Two Democratic senators want Attorney General Merrick Garland to look into the PGA/LIV Tour recent merger.
Elizabeth Warren, D-Mass., and Ron Wyden, D-Ore., wrote a letter to Garland and the DOJ stating that although details of the proposed alliance are unclear, “the red flags regarding antitrust concerns are clear.”
As many know, Saudi Arabia has backed the LIV Tour from the get-go and has managed to talk several PGA Tour stars into joining their tour and until last week, the PGA Tour had no interest in a merger.
Many PGA golfers expressed their anger because they weren’t told this was going to happen and they missed out on millions by staying loyal to the PGA Tour.
But Warren and Wyden are rising concerns regarding Saudi Arabia’s history of human rights violations and trying to use LIV to sportswash their history.

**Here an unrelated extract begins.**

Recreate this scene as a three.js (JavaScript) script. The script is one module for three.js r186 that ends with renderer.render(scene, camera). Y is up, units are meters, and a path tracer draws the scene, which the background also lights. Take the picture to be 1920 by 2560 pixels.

“The PGA-LIV deal would make a U.S. organization complicit — and force American golfers and their fans to join this complicity — in the Saudi regime’s latest attempt to sanitize its abuses by pouring funds into major sports leagues,” the senators wrote.
“The PGA-LIV deal, as described in the June 6 announcement, would be a clear violation if it is a joint venture,” Warren and Wyden continued to write. “It would give the PGA Tour and PIF control over all significant aspects of U.S. commercial golf operations, including contracts with U.S. golfers and their opportunities to compete, television rights, cost of attendance to elite golf events, and merchandise.”
At the time PGA commissioner Jay Monahan claims that the tour was basically forced to join LIV because they received no help from the feds to fend off these attacks on their league.
“While we are grateful for the written declarations of support we received from certain [congressional] members, we were largely left on our own to fend off the attacks, ostensibly due to the United States’ complex geopolitical alliance with the Kingdom of Saudi Arabia,” Monahan said.